'''
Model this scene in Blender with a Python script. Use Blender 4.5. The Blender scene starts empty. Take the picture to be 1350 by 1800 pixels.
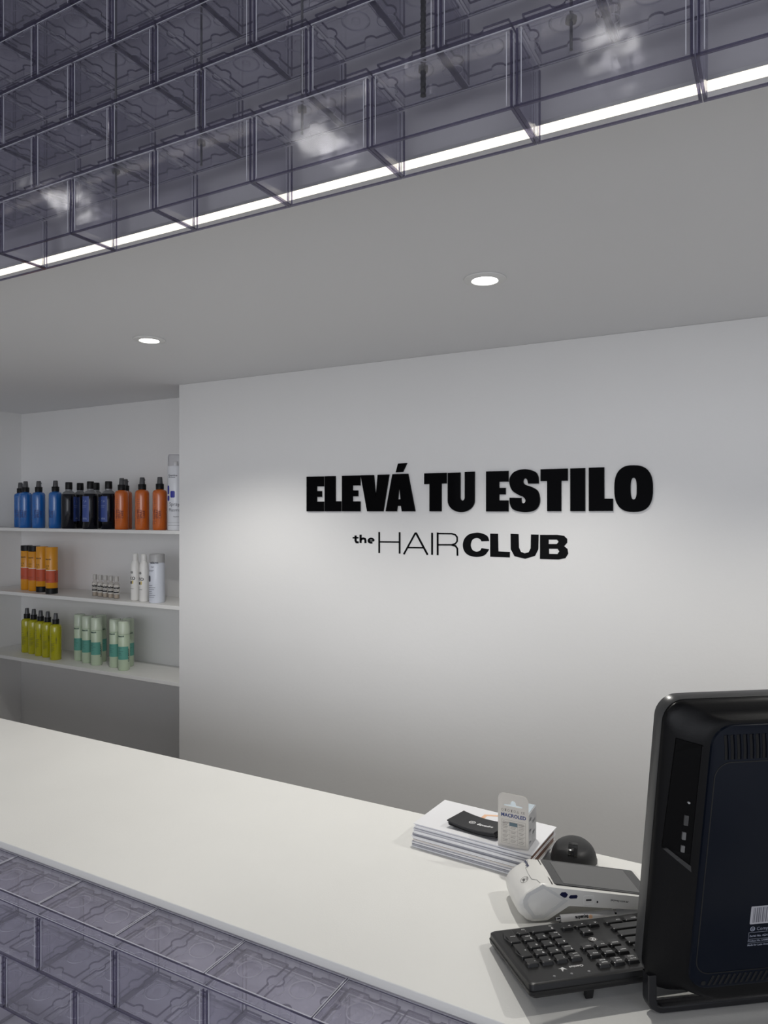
import bpy, bmesh, math, random
from mathutils import Vector, Matrix, geometry, noise
random.seed(7)
PI = math.pi
ZC = 1.60                      # eye height: every h below is measured from here
YAW = math.atan(686/1248)
S = bpy.context.scene
COL = S.collection

# ------------------------------------------------------------------ camera
cam = bpy.data.cameras.new('camera'); camo = bpy.data.objects.new('camera', cam); COL.objects.link(camo)
cam.sensor_fit = 'HORIZONTAL'; cam.sensor_width = 36; cam.lens = 36*1248/1350
cam.clip_start = .02; camo.location = (0, 0, ZC); camo.rotation_euler = (PI/2, 0, YAW)
S.camera = camo

# ------------------------------------------------------------------ exposure, world
S.view_settings.view_transform = 'Standard'; S.view_settings.look = 'None'
S.view_settings.gamma = 1; S.view_settings.use_curve_mapping = False
S.view_settings.exposure = 0.03
S.cycles.max_bounces = 10; S.cycles.diffuse_bounces = 5; S.cycles.transparent_max_bounces = 48
S.cycles.caustics_reflective = False; S.cycles.caustics_refractive = False
S.cycles.sample_clamp_indirect = 4
w = bpy.data.worlds.new('room_ambience'); S.world = w; w.use_nodes = True
WORLD = w.node_tree.nodes['Background']
WORLD.inputs[0].default_value = (.88, .91, 1, 1); WORLD.inputs[1].default_value = .8

SPOT_W, SPOT_ANGLE = 17.5, 124
def spot(name, loc, watts, ang, blend=.6, color=(1, .975, .92), r=.016):
    l = bpy.data.lights.new(name, 'SPOT'); l.energy = watts; l.spot_size = math.radians(ang); l.spot_blend = blend
    l.color = color; l.shadow_soft_size = r
    o = bpy.data.objects.new(name, l); COL.objects.link(o); o.location = loc
    return o
# daylight and room light that comes in from the salon behind the viewer
def area(name, loc, rot, sx, sy, watts, color):
    l = bpy.data.lights.new(name, 'AREA'); l.shape = 'RECTANGLE'; l.size = sx; l.size_y = sy; l.energy = watts; l.color = color
    o = bpy.data.objects.new(name, l); COL.objects.link(o); o.location = loc; o.rotation_euler = rot
    return o
area('shop_front_daylight', (.8, -3.4, ZC+.0), (math.radians(90), 0, math.radians(8)), 3.2, 2.2, 52, (.93, .95, 1))

# ------------------------------------------------------------------ materials
MATS = {}
def mat(name, col, rough=.5, metal=0., spec=.5, bump=0., bscale=60., coat=0., emit=None, trans=0., var=0., vscale=8.):
    if name in MATS: return MATS[name]
    m = bpy.data.materials.new(name); m.use_nodes = True; nt = m.node_tree; b = nt.nodes['Principled BSDF']
    b.inputs['Base Color'].default_value = (*col, 1); b.inputs['Roughness'].default_value = rough
    b.inputs['Metallic'].default_value = metal; b.inputs['Specular IOR Level'].default_value = spec
    b.inputs['Coat Weight'].default_value = coat; b.inputs['Transmission Weight'].default_value = trans
    if emit:
        b.inputs['Emission Color'].default_value = (*emit[0], 1); b.inputs['Emission Strength'].default_value = emit[1]
    tc = nt.nodes.new('ShaderNodeTexCoord')
    if bump:
        n = nt.nodes.new('ShaderNodeTexNoise'); n.inputs['Scale'].default_value = bscale; n.inputs['Detail'].default_value = 4
        nt.links.new(tc.outputs['Object'], n.inputs['Vector'])
        bp = nt.nodes.new('ShaderNodeBump'); bp.inputs['Strength'].default_value = bump; bp.inputs['Distance'].default_value = .001
        nt.links.new(n.outputs['Fac'], bp.inputs['Height']); nt.links.new(bp.outputs['Normal'], b.inputs['Normal'])
    if var:
        n = nt.nodes.new('ShaderNodeTexNoise'); n.inputs['Scale'].default_value = vscale; n.inputs['Detail'].default_value = 5
        nt.links.new(tc.outputs['Object'], n.inputs['Vector'])
        r = nt.nodes.new('ShaderNodeValToRGB')
        r.color_ramp.elements[0].position = .3; r.color_ramp.elements[1].position = .7
        r.color_ramp.elements[0].color = (*[c*(1-var) for c in col], 1); r.color_ramp.elements[1].color = (*col, 1)
        nt.links.new(n.outputs['Fac'], r.inputs['Fac']); nt.links.new(r.outputs['Color'], b.inputs['Base Color'])
    MATS[name] = m
    return m

def clear_plastic(name, face_tint, edge_tint, haze, haze_col, gloss=.05, wobble=.25, wscale=14., power=3.0):
    """clear moulded plastic: light passes, absorbed more where the wall is crossed at a slant"""
    m = bpy.data.materials.new(name); m.use_nodes = True; nt = m.node_tree; N = nt.nodes; L = nt.links
    N.remove(N['Principled BSDF']); out = N['Material Output']
    lw = N.new('ShaderNodeLayerWeight'); lw.inputs['Blend'].default_value = .5
    pw = N.new('ShaderNodeMath'); pw.operation = 'POWER'; pw.inputs[1].default_value = power
    L.new(lw.outputs['Facing'], pw.inputs[0])
    mx = N.new('ShaderNodeMix'); mx.data_type = 'RGBA'
    mx.inputs[6].default_value = (*face_tint, 1); mx.inputs[7].default_value = (*edge_tint, 1)
    L.new(pw.outputs[0], mx.inputs[0])
    tr = N.new('ShaderNodeBsdfTransparent'); L.new(mx.outputs[2], tr.inputs[0])
    df = N.new('ShaderNodeBsdfDiffuse'); df.inputs[0].default_value = (*haze_col, 1)
    m1 = N.new('ShaderNodeMixShader'); m1.inputs[0].default_value = haze
    L.new(tr.outputs[0], m1.inputs[1]); L.new(df.outputs[0], m1.inputs[2])
    tc = N.new('ShaderNodeTexCoord'); no = N.new('ShaderNodeTexNoise'); no.inputs['Scale'].default_value = wscale; no.inputs['Detail'].default_value = 2
    oi = N.new('ShaderNodeObjectInfo'); va = N.new('ShaderNodeVectorMath'); va.operation = 'ADD'
    sc = N.new('ShaderNodeMath'); sc.operation = 'MULTIPLY'; sc.inputs[1].default_value = 40
    L.new(oi.outputs['Random'], sc.inputs[0]); L.new(sc.outputs[0], va.inputs[1])
    L.new(tc.outputs['Object'], va.inputs[0]); L.new(va.outputs[0], no.inputs['Vector'])
    bp = N.new('ShaderNodeBump'); bp.inputs['Strength'].default_value = wobble; bp.inputs['Distance'].default_value = .01
    L.new(no.outputs['Fac'], bp.inputs['Height'])
    gl = N.new('ShaderNodeBsdfGlossy'); gl.inputs['Roughness'].default_value = gloss; gl.inputs['Color'].default_value = (.95, .95, 1, 1)
    L.new(bp.outputs['Normal'], gl.inputs['Normal'])
    p5 = N.new('ShaderNodeMath'); p5.operation = 'POWER'; p5.inputs[1].default_value = 5; L.new(lw.outputs['Facing'], p5.inputs[0])
    fr = N.new('ShaderNodeMath'); fr.operation = 'MULTIPLY_ADD'; fr.inputs[1].default_value = .75; fr.inputs[2].default_value = .03; L.new(p5.outputs[0], fr.inputs[0])
    m2 = N.new('ShaderNodeMixShader'); L.new(fr.outputs[0], m2.inputs[0]); L.new(m1.outputs[0], m2.inputs[1]); L.new(gl.outputs[0], m2.inputs[2])
    L.new(m2.outputs[0], out.inputs[0])
    MATS[name] = m
    return m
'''
# OBJECTIVE
Leave out the pictures and transcribe everything else exactly.

# RESPONSE
Model this scene in Blender with a Python script. Use Blender 4.5. The Blender scene starts empty. Take the picture to be 1350 by 1800 pixels.
import bpy, bmesh, math, random
from mathutils import Vector, Matrix, geometry, noise
random.seed(7)
PI = math.pi
ZC = 1.60                      # eye height: every h below is measured from here
YAW = math.atan(686/1248)
S = bpy.context.scene
COL = S.collection

# ------------------------------------------------------------------ camera
cam = bpy.data.cameras.new('camera'); camo = bpy.data.objects.new('camera', cam); COL.objects.link(camo)
cam.sensor_fit = 'HORIZONTAL'; cam.sensor_width = 36; cam.lens = 36*1248/1350
cam.clip_start = .02; camo.location = (0, 0, ZC); camo.rotation_euler = (PI/2, 0, YAW)
S.camera = camo

# ------------------------------------------------------------------ exposure, world
S.view_settings.view_transform = 'Standard'; S.view_settings.look = 'None'
S.view_settings.gamma = 1; S.view_settings.use_curve_mapping = False
S.view_settings.exposure = 0.03
S.cycles.max_bounces = 10; S.cycles.diffuse_bounces = 5; S.cycles.transparent_max_bounces = 48
S.cycles.caustics_reflective = False; S.cycles.caustics_refractive = False
S.cycles.sample_clamp_indirect = 4
w = bpy.data.worlds.new('room_ambience'); S.world = w; w.use_nodes = True
WORLD = w.node_tree.nodes['Background']
WORLD.inputs[0].default_value = (.88, .91, 1, 1); WORLD.inputs[1].default_value = .8

SPOT_W, SPOT_ANGLE = 17.5, 124
def spot(name, loc, watts, ang, blend=.6, color=(1, .975, .92), r=.016):
    l = bpy.data.lights.new(name, 'SPOT'); l.energy = watts; l.spot_size = math.radians(ang); l.spot_blend = blend
    l.color = color; l.shadow_soft_size = r
    o = bpy.data.objects.new(name, l); COL.objects.link(o); o.location = loc
    return o
# daylight and room light that comes in from the salon behind the viewer
def area(name, loc, rot, sx, sy, watts, color):
    l = bpy.data.lights.new(name, 'AREA'); l.shape = 'RECTANGLE'; l.size = sx; l.size_y = sy; l.energy = watts; l.color = color
    o = bpy.data.objects.new(name, l); COL.objects.link(o); o.location = loc; o.rotation_euler = rot
    return o
area('shop_front_daylight', (.8, -3.4, ZC+.0), (math.radians(90), 0, math.radians(8)), 3.2, 2.2, 52, (.93, .95, 1))

# ------------------------------------------------------------------ materials
MATS = {}
def mat(name, col, rough=.5, metal=0., spec=.5, bump=0., bscale=60., coat=0., emit=None, trans=0., var=0., vscale=8.):
    if name in MATS: return MATS[name]
    m = bpy.data.materials.new(name); m.use_nodes = True; nt = m.node_tree; b = nt.nodes['Principled BSDF']
    b.inputs['Base Color'].default_value = (*col, 1); b.inputs['Roughness'].default_value = rough
    b.inputs['Metallic'].default_value = metal; b.inputs['Specular IOR Level'].default_value = spec
    b.inputs['Coat Weight'].default_value = coat; b.inputs['Transmission Weight'].default_value = trans
    if emit:
        b.inputs['Emission Color'].default_value = (*emit[0], 1); b.inputs['Emission Strength'].default_value = emit[1]
    tc = nt.nodes.new('ShaderNodeTexCoord')
    if bump:
        n = nt.nodes.new('ShaderNodeTexNoise'); n.inputs['Scale'].default_value = bscale; n.inputs['Detail'].default_value = 4
        nt.links.new(tc.outputs['Object'], n.inputs['Vector'])
        bp = nt.nodes.new('ShaderNodeBump'); bp.inputs['Strength'].default_value = bump; bp.inputs['Distance'].default_value = .001
        nt.links.new(n.outputs['Fac'], bp.inputs['Height']); nt.links.new(bp.outputs['Normal'], b.inputs['Normal'])
    if var:
        n = nt.nodes.new('ShaderNodeTexNoise'); n.inputs['Scale'].default_value = vscale; n.inputs['Detail'].default_value = 5
        nt.links.new(tc.outputs['Object'], n.inputs['Vector'])
        r = nt.nodes.new('ShaderNodeValToRGB')
        r.color_ramp.elements[0].position = .3; r.color_ramp.elements[1].position = .7
        r.color_ramp.elements[0].color = (*[c*(1-var) for c in col], 1); r.color_ramp.elements[1].color = (*col, 1)
        nt.links.new(n.outputs['Fac'], r.inputs['Fac']); nt.links.new(r.outputs['Color'], b.inputs['Base Color'])
    MATS[name] = m
    return m

def clear_plastic(name, face_tint, edge_tint, haze, haze_col, gloss=.05, wobble=.25, wscale=14., power=3.0):
    """clear moulded plastic: light passes, absorbed more where the wall is crossed at a slant"""
    m = bpy.data.materials.new(name); m.use_nodes = True; nt = m.node_tree; N = nt.nodes; L = nt.links
    N.remove(N['Principled BSDF']); out = N['Material Output']
    lw = N.new('ShaderNodeLayerWeight'); lw.inputs['Blend'].default_value = .5
    pw = N.new('ShaderNodeMath'); pw.operation = 'POWER'; pw.inputs[1].default_value = power
    L.new(lw.outputs['Facing'], pw.inputs[0])
    mx = N.new('ShaderNodeMix'); mx.data_type = 'RGBA'
    mx.inputs[6].default_value = (*face_tint, 1); mx.inputs[7].default_value = (*edge_tint, 1)
    L.new(pw.outputs[0], mx.inputs[0])
    tr = N.new('ShaderNodeBsdfTransparent'); L.new(mx.outputs[2], tr.inputs[0])
    df = N.new('ShaderNodeBsdfDiffuse'); df.inputs[0].default_value = (*haze_col, 1)
    m1 = N.new('ShaderNodeMixShader'); m1.inputs[0].default_value = haze
    L.new(tr.outputs[0], m1.inputs[1]); L.new(df.outputs[0], m1.inputs[2])
    tc = N.new('ShaderNodeTexCoord'); no = N.new('ShaderNodeTexNoise'); no.inputs['Scale'].default_value = wscale; no.inputs['Detail'].default_value = 2
    oi = N.new('ShaderNodeObjectInfo'); va = N.new('ShaderNodeVectorMath'); va.operation = 'ADD'
    sc = N.new('ShaderNodeMath'); sc.operation = 'MULTIPLY'; sc.inputs[1].default_value = 40
    L.new(oi.outputs['Random'], sc.inputs[0]); L.new(sc.outputs[0], va.inputs[1])
    L.new(tc.outputs['Object'], va.inputs[0]); L.new(va.outputs[0], no.inputs['Vector'])
    bp = N.new('ShaderNodeBump'); bp.inputs['Strength'].default_value = wobble; bp.inputs['Distance'].default_value = .01
    L.new(no.outputs['Fac'], bp.inputs['Height'])
    gl = N.new('ShaderNodeBsdfGlossy'); gl.inputs['Roughness'].default_value = gloss; gl.inputs['Color'].default_value = (.95, .95, 1, 1)
    L.new(bp.outputs['Normal'], gl.inputs['Normal'])
    p5 = N.new('ShaderNodeMath'); p5.operation = 'POWER'; p5.inputs[1].default_value = 5; L.new(lw.outputs['Facing'], p5.inputs[0])
    fr = N.new('ShaderNodeMath'); fr.operation = 'MULTIPLY_ADD'; fr.inputs[1].default_value = .75; fr.inputs[2].default_value = .03; L.new(p5.outputs[0], fr.inputs[0])
    m2 = N.new('ShaderNodeMixShader'); L.new(fr.outputs[0], m2.inputs[0]); L.new(m1.outputs[0], m2.inputs[1]); L.new(gl.outputs[0], m2.inputs[2])
    L.new(m2.outputs[0], out.inputs[0])
    MATS[name] = m
    return m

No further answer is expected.